Londres – A notícia de que a Rússia estaria preparando exercícios de evacuação em caso de guerra nuclear para esta terça-feira (3) em todo o país pode ser apenas mais um golpe de propaganda do governo de Vladimir Putin – mas rumores sobre esses movimentos e de um suposto teste nuclear foram vistos com preocupação pela organização científica responsável pelo Doomsday Clock, ou Relógio do Apocalipse.

A guerra entre a Rússia e a Ucrânia ajudou a aproximar o ponteiro da chamada “meia-noite do apocalipse” este ano. Ele nunca esteve tão próximo do fim do mundo simbólico. 

Nesta segunda-feira, o Bulletin of the Atomic Scientists publicou um artigo alertando para o risco de subestimar a possibilidade de uma escalada nuclear na Ucrânia a partir do chamado “blefe” de Vladimir Putin. 

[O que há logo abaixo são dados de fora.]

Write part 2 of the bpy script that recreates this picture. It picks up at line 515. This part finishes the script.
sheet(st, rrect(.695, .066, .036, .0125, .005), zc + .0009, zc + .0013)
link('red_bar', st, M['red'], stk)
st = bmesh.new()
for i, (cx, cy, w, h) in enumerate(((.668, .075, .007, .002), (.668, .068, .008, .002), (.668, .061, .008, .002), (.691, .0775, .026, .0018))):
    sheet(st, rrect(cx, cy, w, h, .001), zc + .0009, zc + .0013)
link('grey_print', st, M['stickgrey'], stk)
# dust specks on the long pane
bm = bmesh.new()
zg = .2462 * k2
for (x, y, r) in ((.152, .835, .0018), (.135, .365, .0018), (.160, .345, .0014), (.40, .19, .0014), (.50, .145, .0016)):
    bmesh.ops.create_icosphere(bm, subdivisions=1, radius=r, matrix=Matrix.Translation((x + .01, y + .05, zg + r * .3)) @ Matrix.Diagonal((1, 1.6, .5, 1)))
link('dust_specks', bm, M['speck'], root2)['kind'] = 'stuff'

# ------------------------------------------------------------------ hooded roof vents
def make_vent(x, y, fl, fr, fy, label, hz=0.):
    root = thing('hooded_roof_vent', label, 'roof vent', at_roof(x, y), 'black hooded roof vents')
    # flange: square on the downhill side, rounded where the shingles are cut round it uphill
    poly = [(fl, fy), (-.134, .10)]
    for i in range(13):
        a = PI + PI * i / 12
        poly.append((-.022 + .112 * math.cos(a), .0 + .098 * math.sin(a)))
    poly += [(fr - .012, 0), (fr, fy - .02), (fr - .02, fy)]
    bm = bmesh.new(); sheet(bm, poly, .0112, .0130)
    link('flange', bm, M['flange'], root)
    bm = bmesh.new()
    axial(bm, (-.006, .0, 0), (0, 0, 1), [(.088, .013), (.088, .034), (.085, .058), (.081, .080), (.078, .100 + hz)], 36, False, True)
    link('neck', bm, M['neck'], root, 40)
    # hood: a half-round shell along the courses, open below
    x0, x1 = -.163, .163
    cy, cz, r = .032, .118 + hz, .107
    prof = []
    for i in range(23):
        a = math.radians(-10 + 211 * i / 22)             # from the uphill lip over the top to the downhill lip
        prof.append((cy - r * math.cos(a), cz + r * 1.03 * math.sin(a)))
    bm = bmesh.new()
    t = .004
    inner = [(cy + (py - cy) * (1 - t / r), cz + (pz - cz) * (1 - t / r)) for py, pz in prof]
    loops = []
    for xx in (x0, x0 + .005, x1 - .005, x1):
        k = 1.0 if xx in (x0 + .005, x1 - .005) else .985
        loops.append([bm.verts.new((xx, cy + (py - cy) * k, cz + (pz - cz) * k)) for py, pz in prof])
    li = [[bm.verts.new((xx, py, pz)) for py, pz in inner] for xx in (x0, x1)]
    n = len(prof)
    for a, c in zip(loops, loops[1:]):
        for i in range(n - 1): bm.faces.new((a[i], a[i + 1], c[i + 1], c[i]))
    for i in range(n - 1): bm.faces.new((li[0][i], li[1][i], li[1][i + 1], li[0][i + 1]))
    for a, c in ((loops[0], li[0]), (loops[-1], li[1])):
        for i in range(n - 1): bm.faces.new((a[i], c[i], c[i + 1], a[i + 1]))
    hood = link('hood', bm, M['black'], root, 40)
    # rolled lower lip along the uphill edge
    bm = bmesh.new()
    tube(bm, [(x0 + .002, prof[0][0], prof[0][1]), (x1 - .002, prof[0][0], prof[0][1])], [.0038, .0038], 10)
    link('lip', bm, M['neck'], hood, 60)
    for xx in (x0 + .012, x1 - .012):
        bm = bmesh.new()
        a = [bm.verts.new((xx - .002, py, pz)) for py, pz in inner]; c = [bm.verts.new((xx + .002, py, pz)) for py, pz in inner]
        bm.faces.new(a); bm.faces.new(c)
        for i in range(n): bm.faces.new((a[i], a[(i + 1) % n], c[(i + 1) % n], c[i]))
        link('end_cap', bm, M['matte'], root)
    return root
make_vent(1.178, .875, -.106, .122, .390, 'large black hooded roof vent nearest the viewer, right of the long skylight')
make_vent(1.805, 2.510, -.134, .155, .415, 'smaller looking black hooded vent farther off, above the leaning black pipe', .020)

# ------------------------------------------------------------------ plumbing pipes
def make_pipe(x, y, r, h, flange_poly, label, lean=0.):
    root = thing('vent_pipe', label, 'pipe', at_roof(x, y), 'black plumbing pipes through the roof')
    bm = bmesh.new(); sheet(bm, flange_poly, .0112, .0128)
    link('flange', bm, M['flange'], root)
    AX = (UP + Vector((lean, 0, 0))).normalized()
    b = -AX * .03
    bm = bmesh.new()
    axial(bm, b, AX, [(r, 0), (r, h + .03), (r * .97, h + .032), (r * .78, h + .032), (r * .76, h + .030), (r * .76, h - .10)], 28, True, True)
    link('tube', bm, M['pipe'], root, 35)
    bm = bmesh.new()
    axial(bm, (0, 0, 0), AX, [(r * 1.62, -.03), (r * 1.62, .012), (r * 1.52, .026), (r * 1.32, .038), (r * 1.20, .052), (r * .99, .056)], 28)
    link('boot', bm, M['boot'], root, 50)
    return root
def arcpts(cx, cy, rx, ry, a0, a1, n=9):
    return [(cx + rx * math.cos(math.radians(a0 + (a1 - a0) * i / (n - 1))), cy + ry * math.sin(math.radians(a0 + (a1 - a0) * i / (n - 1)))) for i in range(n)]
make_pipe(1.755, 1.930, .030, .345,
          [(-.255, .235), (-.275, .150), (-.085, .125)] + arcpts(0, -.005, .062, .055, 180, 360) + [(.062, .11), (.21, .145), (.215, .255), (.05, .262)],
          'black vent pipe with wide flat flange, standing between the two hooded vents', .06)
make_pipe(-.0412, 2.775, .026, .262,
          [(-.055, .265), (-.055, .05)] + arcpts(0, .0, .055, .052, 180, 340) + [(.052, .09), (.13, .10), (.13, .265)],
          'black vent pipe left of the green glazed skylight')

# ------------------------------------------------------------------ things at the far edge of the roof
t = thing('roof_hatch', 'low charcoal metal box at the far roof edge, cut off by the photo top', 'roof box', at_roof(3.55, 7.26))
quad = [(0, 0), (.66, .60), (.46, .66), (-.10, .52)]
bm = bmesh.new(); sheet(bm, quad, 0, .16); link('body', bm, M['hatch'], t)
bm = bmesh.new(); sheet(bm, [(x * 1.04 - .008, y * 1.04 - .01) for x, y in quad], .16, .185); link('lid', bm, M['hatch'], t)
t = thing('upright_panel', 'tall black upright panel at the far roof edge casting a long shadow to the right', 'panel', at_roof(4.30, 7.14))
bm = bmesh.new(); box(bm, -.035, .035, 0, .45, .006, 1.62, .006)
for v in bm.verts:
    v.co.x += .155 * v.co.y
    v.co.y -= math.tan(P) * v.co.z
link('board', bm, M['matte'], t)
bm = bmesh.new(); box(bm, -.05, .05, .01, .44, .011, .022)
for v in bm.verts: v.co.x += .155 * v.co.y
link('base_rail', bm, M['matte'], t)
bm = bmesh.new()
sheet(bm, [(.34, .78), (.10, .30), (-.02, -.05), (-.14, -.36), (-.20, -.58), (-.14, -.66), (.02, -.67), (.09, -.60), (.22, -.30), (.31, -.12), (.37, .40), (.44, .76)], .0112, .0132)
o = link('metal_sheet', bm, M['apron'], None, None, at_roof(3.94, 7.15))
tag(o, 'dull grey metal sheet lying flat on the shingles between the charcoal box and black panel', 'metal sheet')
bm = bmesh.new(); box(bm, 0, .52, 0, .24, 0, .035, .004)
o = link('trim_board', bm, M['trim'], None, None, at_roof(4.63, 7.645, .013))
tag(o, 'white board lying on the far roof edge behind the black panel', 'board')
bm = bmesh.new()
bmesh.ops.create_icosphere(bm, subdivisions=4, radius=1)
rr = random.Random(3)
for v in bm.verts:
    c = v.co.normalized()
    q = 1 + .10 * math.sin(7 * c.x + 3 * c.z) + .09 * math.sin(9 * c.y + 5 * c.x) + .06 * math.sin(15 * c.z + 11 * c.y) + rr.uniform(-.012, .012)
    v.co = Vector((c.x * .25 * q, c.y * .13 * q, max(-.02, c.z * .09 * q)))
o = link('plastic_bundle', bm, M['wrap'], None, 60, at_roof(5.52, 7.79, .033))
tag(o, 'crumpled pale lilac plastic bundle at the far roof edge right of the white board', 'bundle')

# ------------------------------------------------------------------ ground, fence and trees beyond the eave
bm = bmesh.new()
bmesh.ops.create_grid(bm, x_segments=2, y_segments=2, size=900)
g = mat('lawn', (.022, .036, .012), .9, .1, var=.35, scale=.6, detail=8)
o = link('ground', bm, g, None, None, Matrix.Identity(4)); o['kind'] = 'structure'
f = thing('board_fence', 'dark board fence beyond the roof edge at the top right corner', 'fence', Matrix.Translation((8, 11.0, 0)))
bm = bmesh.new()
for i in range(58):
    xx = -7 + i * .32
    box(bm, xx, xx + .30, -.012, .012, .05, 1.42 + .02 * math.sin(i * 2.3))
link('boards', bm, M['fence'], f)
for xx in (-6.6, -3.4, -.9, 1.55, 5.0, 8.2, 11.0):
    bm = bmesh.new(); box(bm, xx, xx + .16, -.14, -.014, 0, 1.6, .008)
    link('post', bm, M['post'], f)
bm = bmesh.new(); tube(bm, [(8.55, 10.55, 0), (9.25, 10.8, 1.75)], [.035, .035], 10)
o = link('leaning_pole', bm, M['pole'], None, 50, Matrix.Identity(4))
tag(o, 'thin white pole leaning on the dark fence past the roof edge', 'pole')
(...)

Testes nucleares que preocupam equipe do Relógio do Apocalipse já podem ter acontecido 

A publicação foi na sequência de uma reportagem do New York Times indicando que a Rússia poderia estar se preparando para testar o míssil de cruzeiro intercontinental nuclear Burevestnik – ou já até teria feito isso.

Ao mesmo tempo, o site de notícias Baza, ligado ao Kremlin, informou sobre um grande exercício envolvendo a remoção de pessoas de supostas “zonas de radiação”, que estaria sendo feito pela primeira vez em todo o país nesta terça-feira. 

No artigo no site da organização responsável pelo Relógio do Apocalipse, o Bulletin of The Atomic Scientists, os professores Stephen Cimbala, que leciona ciência política na Penn State University, e Laurence Korb, docente de estudos de segurança em Georgetown, sugerem que esses movimentos podem não ser apenas propaganda, exigindo atenção dos EUA e da OTAN (Organização do Tratado do Atlântico Norte). 

A tese de que o chamado “blefe nuclear” de Moscou está desgastado, levantada em um artigo pelo renomado historiador Timothy Synder, da Universidade de Yale, foi considerada por eles “demasiadamente abrupta”. 

As preocupações sobre a possibilidade de uma escalada nuclear não devem ser descartadas e vão além da aceitação de qualquer propaganda russa obviamente tendenciosa.

Além do desempenho militar convencional de alto nível da Ucrânia e da unidade política da OTAN, outro requisito para o sucesso na defesa da Ucrânia é o controle da escalada [das ameaças].

As ameaças nucleares russas não devem paralisar a determinação da Ucrânia ou da OTAN em perseverar na guerra convencional, que tem riscos existenciais para a democracia ocidental.

Mas os líderes ocidentais também devem lembrar que a guerra é a menos previsível das atividades humanas, e que a guerra nuclear tem consequências inaceitáveis ​​e irreversíveis para toda a humanidade.

Por que riscos nucleares não devem ser vistos apenas como propaganda

Os professores apontam três motivos para que o risco nuclear que determinou o avanço dos ponteiros do relógio do apocalipse este ano não sejam minimizados: 

  • Os EUA e a OTAN não podem e não devem assumir que o raciocínio russo sobre a dissuasão nuclear e a escalada seguirá uma lógica semelhante à de países ocidentais.
  • A escalada não necessita de ser o resultado de uma premeditação deliberada: a escalada inadvertida pode levar a uma ultrapassagem do limiar nuclear em circunstâncias que não foram planejadas ou previstas.
  • Ninguém deve subestimar o que a Ucrânia e a OTAN já realizaram nesta guerra, tanto em termos de estratégia como de política – realizações significativas obtidas sem provocar a escalada nuclear.

Fruto de uma preocupação real com uma reação ocidental a um possível ataque nuclear da Rússia na Ucrânia ou apenas propaganda do Kremlin, a possibilidade de exercícios de evacuação em larga escala teve repercussão global. 

Em uma entrevista à revista Newsweek sobre os exercícios para a hipótese de ataque nuclear, o general reformado Ben Hodges, que comandou as forças do Exército dos EUA na Europa,  disse levar as ameaças a sério “porque a Rússia tem milhares de armas nucleares e porque eles claramente não se importam com quantas pessoas inocentes podem morrer”.

Mas ao mesmo tempo, salientou o ‘efeito propaganda’, afirmando que o país percebe que as armas nucleares são na verdade mais eficazes quando não usadas.